Even when it hasn’t been aimed at people of different ethnic, abled or educational backgrounds, it could still have the effect of silencing those people’s voices. When they witness such behaviour, their fingers tremble or hesitate at their keyboards as they restrain themselves from leaving that comment in a thread with their friends, or on a news article, or any form of written communication.

That’s a lot of important, diverse voices our intolerance could be shutting out. I don’t want to contribute to that censoring any longer.

Dangling participle = automatic F. (Image: Getty)

And ok, I admit, it hasn’t always been unintentional. In my defence, usually my targets have been people abusing their position or power.

I was blocked by two very prominent UK personalities. To my knowledge, they’re the only two people on Twitter who’ve blocked me. It’s ok, I have Valium to help me catch up on all the lost sleep.

On both occasions, I saw them bulldozing others with less power. And both times, the irony was, they were attempting to intimidate -- but using grammar that’d make a toddler vicariously blush.

So I called them out on it, to redress the balance.

It’s funny how only “powerful” people have resorted to blocking -- and they did it the minute their delicate egos were bruised by the wee correction of some poor grammar.

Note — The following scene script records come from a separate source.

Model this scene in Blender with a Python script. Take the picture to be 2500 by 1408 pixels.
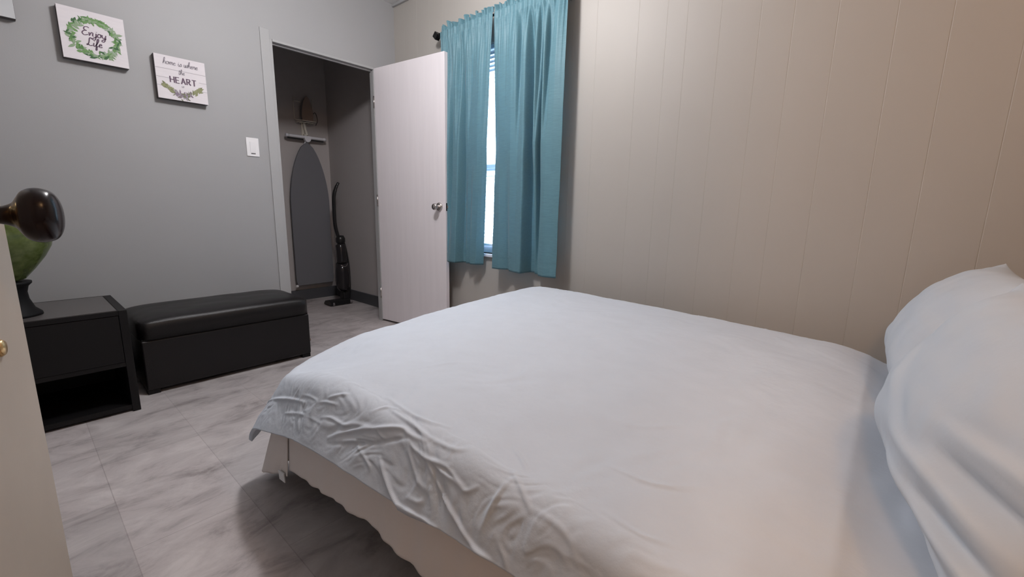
import bpy, bmesh, math, random
import numpy as np
from mathutils import Vector, Matrix, noise

# ------------------------------------------------------------------ scene, camera, light
for o in list(bpy.data.objects):
    bpy.data.objects.remove(o)
SC = bpy.context.scene
COL = SC.collection
rnd = random.Random(7)
PI = math.pi

WALL_T = 0.045       # thickness of the closet wall
X_LEFT = -3.225      # closet wall
Y_WIN = 2.226        # panelled window wall
CEIL = 2.544
X_HEAD = 0.95
Y_NEAR = -0.24
Y_JAMB, Y_HINGE = 1.27, 2.019
HEAD_Z = 2.03
X_CLOSET, Y_CLOSET = -4.513, 2.276

cam = bpy.data.cameras.new('camera')
cam.sensor_fit = 'HORIZONTAL'
cam.sensor_width = 36.0
cam.lens = 36.0 * 1058.31 / 2500
cam.clip_start = 0.02
co = bpy.data.objects.new('camera', cam)
COL.objects.link(co)
right = Vector((0.75402909, 0.65658068, 0.01849156))
up = Vector((-0.13461917, 0.12692189, 0.98273522))
fwd = Vector((-0.64289798, 0.74350026, -0.18409114))
M = Matrix((right, up, -fwd)).transposed().to_4x4()
M.translation = Vector((0, 0, 0.984))
co.matrix_world = M
SC.camera = co

SC.view_settings.view_transform = 'Standard'
SC.view_settings.look = 'None'
SC.view_settings.gamma = 1
SC.view_settings.use_curve_mapping = False
SC.view_settings.exposure = 0.30

w = bpy.data.worlds.new('daylight')
SC.world = w
w.use_nodes = True
w.node_tree.nodes['Background'].inputs[0].default_value = (0.62, 0.82, 1.0, 1)
w.node_tree.nodes['Background'].inputs[1].default_value = 7.0


def lamp(name, loc, energy, color, size):
    l = bpy.data.lights.new(name, 'POINT')
    l.energy = energy
    l.color = color
    l.shadow_soft_size = size
    o = bpy.data.objects.new(name, l)
    o.location = loc
    COL.objects.link(o)
    return o


lamp('ceiling_lamp_light', (-1.70, 1.08, 2.38), 48, (0.98, 0.96, 0.985), 0.10)
lamp('bedside_ceiling_light', (0.72, 0.80, 2.42), 9, (1.0, 0.57, 0.27), 0.10)
lamp('hall_lamp_light', (0.30, -1.2, 1.95), 38, (1.0, 0.58, 0.29), 0.12)


# ------------------------------------------------------------------ materials
def mat(name, color, rough=0.6, metal=0.0, noise_scale=0, noise_amt=0.0, bump=0.0, bump_scale=80, spec=0.5,
        stretch=(1, 1, 1)):
    m = bpy.data.materials.new(name)
    m.use_nodes = True
    nt = m.node_tree
    b = nt.nodes['Principled BSDF']
    b.inputs['Base Color'].default_value = (*color, 1)
    b.inputs['Roughness'].default_value = rough
    b.inputs['Metallic'].default_value = metal
    b.inputs['Specular IOR Level'].default_value = spec
    if noise_scale or bump:
        tc = nt.nodes.new('ShaderNodeTexCoord')
        mp = nt.nodes.new('ShaderNodeMapping')
        mp.inputs['Scale'].default_value = stretch
        nt.links.new(tc.outputs['Object'], mp.inputs[0])
    if noise_scale:
        n = nt.nodes.new('ShaderNodeTexNoise')
        n.inputs['Scale'].default_value = noise_scale
        n.inputs['Detail'].default_value = 4
        nt.links.new(mp.outputs[0], n.inputs['Vector'])
        r = nt.nodes.new('ShaderNodeValToRGB')
        r.color_ramp.elements[0].position = 0.3
        r.color_ramp.elements[1].position = 0.7
        r.color_ramp.elements[0].color = (*[c * (1 - noise_amt) for c in color], 1)
        r.color_ramp.elements[1].color = (*[min(1, c * (1 + noise_amt)) for c in color], 1)
        nt.links.new(n.outputs['Fac'], r.inputs[0])
        nt.links.new(r.outputs[0], b.inputs['Base Color'])
    if bump:
        n2 = nt.nodes.new('ShaderNodeTexNoise')
        n2.inputs['Scale'].default_value = bump_scale
        n2.inputs['Detail'].default_value = 5
        nt.links.new(mp.outputs[0], n2.inputs['Vector'])
        bp = nt.nodes.new('ShaderNodeBump')
        bp.inputs['Strength'].default_value = bump
        bp.inputs['Distance'].default_value = 0.004
        nt.links.new(n2.outputs['Fac'], bp.inputs['Height'])
        nt.links.new(bp.outputs[0], b.inputs['Normal'])
    return m


MAT = {}
MAT['wall'] = mat('grey_wall_paint', (0.355, 0.355, 0.357), 0.55, noise_scale=2.5, noise_amt=0.015, bump=0.06, bump_scale=160)
MAT['panel'] = mat('grey_panel_paint', (0.43, 0.405, 0.372), 0.54, noise_scale=3, noise_amt=0.02, bump=0.10, bump_scale=7, spec=0.5,
                   stretch=(1, 1, 0.35))
MAT['closet'] = mat('closet_lightened_wall_paint', (0.46, 0.43, 0.42), 0.6, noise_scale=2.5, noise_amt=0.02)  # same grey wall paint, colour lightened to stand in for brighter closet light
MAT['ceiling'] = mat('white_ceiling_paint', (0.7, 0.69, 0.68), 0.8, bump=0.1, bump_scale=120)
MAT['casing'] = mat('grey_trim_paint', (0.39, 0.39, 0.39), 0.45, noise_scale=4, noise_amt=0.02)
MAT['baseboard'] = mat('charcoal_trim_paint', (0.07, 0.072, 0.08), 0.45)
MAT['door'] = mat('white_door_laminate', (0.80, 0.755, 0.775), 0.42, noise_scale=5, noise_amt=0.022, stretch=(6, 6, 0.35))
MAT['old_door'] = mat('cream_door_paint', (0.52, 0.47, 0.41), 0.5, noise_scale=6, noise_amt=0.06, bump=0.15, bump_scale=30)
MAT['steel'] = mat('satin_nickel', (0.58, 0.54, 0.52), 0.25, 1.0)
MAT['black_metal'] = mat('black_metal', (0.012, 0.012, 0.013), 0.4, 0.6)
MAT['brass'] = mat('aged_brass', (0.75, 0.52, 0.26), 0.3, 1.0, noise_scale=40, noise_amt=0.2)
MAT['knob'] = mat('brown_ceramic', (0.010, 0.004, 0.005), 0.22, spec=0.3)
MAT['leather'] = mat('black_faux_leather', (0.007, 0.006, 0.0065), 0.36, bump=0.25, bump_scale=260, spec=0.4)
MAT['black_wood'] = mat('black_laminate', (0.006, 0.0055, 0.006), 0.5, spec=0.3, bump=0.05, bump_scale=90)
MAT['nightstand_top'] = mat('dark_grey_glossy_top', (0.085, 0.078, 0.076), 0.32)
MAT['comforter'] = mat('pale_blue_cotton', (0.585, 0.63, 0.695), 0.85, noise_scale=14, noise_amt=0.02, bump=0.35, bump_scale=42, spec=0.2)
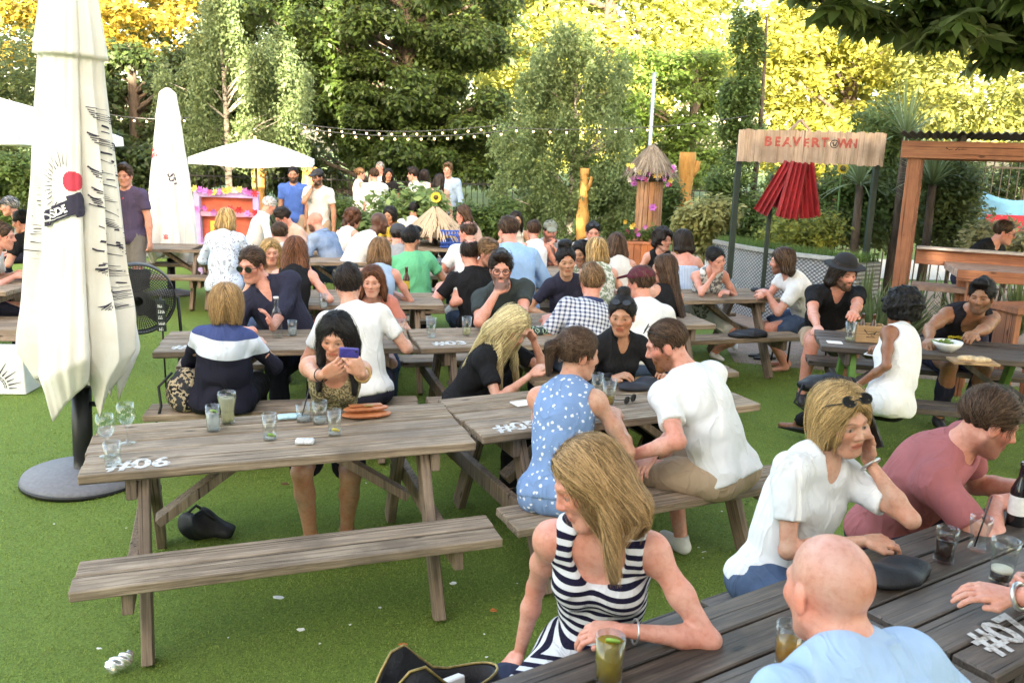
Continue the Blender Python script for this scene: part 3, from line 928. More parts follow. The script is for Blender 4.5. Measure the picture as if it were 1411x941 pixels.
        if len(hv) > 8: mesh_np('hair', hv - O, quads=hq, mat=hm, parent=rt, attrs={'sr': sr})
    if beard and beard[1] > .75 and lod < 3:                # a full beard has body
        G = Field()
        for sg in (-1, 1):
            G.cap(hl(sg * .056, .004, -.052), hl(sg * .022, .058, -.098), .0175 * s, .0205 * s, k=.03)
            G.cap(hl(sg * .026, .074, -.056), hl(0, .0855, -.0455), .0085 * s, .0085 * s, k=.006)
            G.cap(hl(sg * .027, .070, -.056), hl(sg * .026, .062, -.09), .012 * s, .014 * s, k=.01)
        G.cap(hl(-.012, .064, -.100), hl(.012, .064, -.100), .024 * s, .024 * s, k=.02)
        G.cap(hl(-.014, .092, -.061), hl(.014, .092, -.061), .0085 * s, .0085 * s, k=.004, op='sub')
        G.ripple(lambda X, Y, Z_: .0018 * np.sin(260 * X + 3 * np.sin(150 * Z_)) * np.sin(250 * Y + 90 * Z_))
        v, q = field_mesh(G, (.0048, .006, .009)[lod]); mesh_np('beard', v - O, quads=q, mat=hair_mat(beard[0]), parent=rt, attrs={'sr': np.full(len(v), .3)})
    if eyewear:
        kind = eyewear[0]; up_ = kind.endswith('top'); m = MB(); lens = MB()
        fr = plain('frame_black', (.012, .012, .013), .3)
        for sg in (-1, 1):
            c0 = V(sg * .034, .0985, .002) if not up_ else V(sg * .034, .070, .112)
            rx, rz = (.026, .021)
            nrmv = V(0, 1, 0) if not up_ else nrm(V(0, .62, .78)); upv = V(0, 0, 1) if not up_ else nrm(V(0, -.78, .62))
            ring = [c0 + V(1, 0, 0) * rx * cos(a) + upv * rz * sin(a) for a in np.linspace(0, 2 * pi, 15)[:-1]]
            m.tube([H + M @ p * s - O for p in ring + ring[:1]], (.0022 if lod < 2 else .0032) * s, 6, cap=False)
            lens.add([H + M @ (p + nrmv * .0008) * s - O for p in ring], [tuple(range(14))])
            lens.add([H + M @ (p - nrmv * .0016) * s - O for p in ring], [tuple(range(14))[::-1]])
            t1 = V(sg * .060, .094, .006) if not up_ else V(sg * .062, .064, .108); t2 = V(sg * .082, -.004, .010) if not up_ else V(sg * .095, -.03, .05)
            m.tube([H + M @ t1 * s - O, H + M @ V(sg * (.078 if not up_ else .092), t1[1] - .03, t1[2] - (.0 if not up_ else .012)) * s - O, H + M @ t2 * s - O], .0022 * s, 6)
        cb = (V(-.009, .100, .006), V(.009, .100, .006)) if not up_ else (V(-.009, .072, .114), V(.009, .072, .114))
        m.tube([H + M @ c * s - O for c in cb], .0022 * s, 6)
        fo = m.build('glasses_frame' if kind == 'clear' else 'sunglasses', fr, rt)
        lm = plain('lens_dark', (.012, .011, .012), .08, spec=.6) if kind != 'clear' else None
        if lm: lens.build('lens', lm, fo)
    if hat:
        kind, c, hn = hat
        m = plain('hat_' + hn, c, .85, bump=.3); G = Field()
        if kind == 'cap':
            G.ell(hl(0, -.014, .052), V(.093, .112, .088) * s, M, k=.01)
            G.plane(hl(0, 0, .045), M @ V(0, -.10, -1), .0)
            G.ell(hl(0, .135, .052), V(.072, .075, .010) * s, M @ np.array([[1, 0, 0], [0, cos(-.25), -sin(-.25)], [0, sin(-.25), cos(-.25)]]), k=.012)
        elif kind == 'beanie':
            G.ell(hl(0, -.016, .055), V(.092, .110, .092) * s, M, k=.01); G.plane(hl(0, 0, .03), M @ V(0, .1, -1), .0)
        else:
            G.ell(hl(0, -.012, .105), V(.085, .104, .075) * s, M, k=.01); G.plane(hl(0, 0, .07), M @ V(0, 0, -1), 0)
            G.ell(hl(0, -.012, .072), V(.165, .180, .013) * s, M, k=.015)
        v, q = field_mesh(G, (.0055, .007, .009, .012)[lod]); mesh_np('hat' if kind != 'cap' else 'cap', v - O, quads=q, mat=m, parent=rt)
    info = dict(root=rt, O=O, P=P, N=N, C=C, H=H, M=M, Rr=Rr, Ft=Ft, u=u, arms=arms, legs=legs, s=s, hl=hl)
    PEOPLE.append((label, H, P, yaw)); return info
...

READ MORE: Trump's 'Smocking Gun' And His Magnitude of Other Twitter Faux Pas

Sloppy grammar of egomaniacs aside, I resolve to doing the keyboard version of biting my tongue (clenching my fist?) when I see a ‘your’ conflated with a ‘you’re.’

It won’t be easy. I previously wrote a regular column for the UK Guardian called Mind your language, all about language use and abuse. I’d write entire columns about errant apostrophes. I know, gripping stuff. And my Guardian editor coined the phrase Muphry’s Law, which dictates that whenever you’re writing about grammar, you’re destined to make a grammatical error. So don’t @ me if I do. Let’s all play nicely now.

Some grammatical pedants or purists come from a more well-meaning place. Their passion is applaudable; their corrections a desire to educate, rather than condescend or diminish.

Keep it in the classroom. (Image: Getty)

But as a way to win an argument that isn’t about grammar, it’s a cheap shot.

It's a form of shaming that's deemed acceptable when actually, it maligns a whole group of people. It’s classism: superior and snooty. The discourteousness is entirely avoidable: just turn a blind eye. Let’s face it: poor maths can bankrupt a country’s economy; poor grammar will just mean someone will need to proofread the Christmas cards.

Play nicely, grammar monster. (Image: Getty)

I used to frame this as being about accuracy, when really, it’s pedantry. What is said is more important than how it’s said. If you know where to make the correction, you knew full well the intention of the writer. There are times when you just need to shut up and let others speak in their own way. It’s about going back to basics.

Ethics 101: listen; don’t judge.

Please, though, keep calling me out if ever you see me splitting an infinitive or leaving a participle dangling. I’m a professional writer so you have as much right to pull me up on this stuff as you would a car mechanic who left your exhaust dangling off or a hairdresser who scalped you with shears.

Good grammar is knowing the difference between your shit and you’re shit. But good manners just means you know when to stop being a dickhead -- albeit one with a flawless vernacular.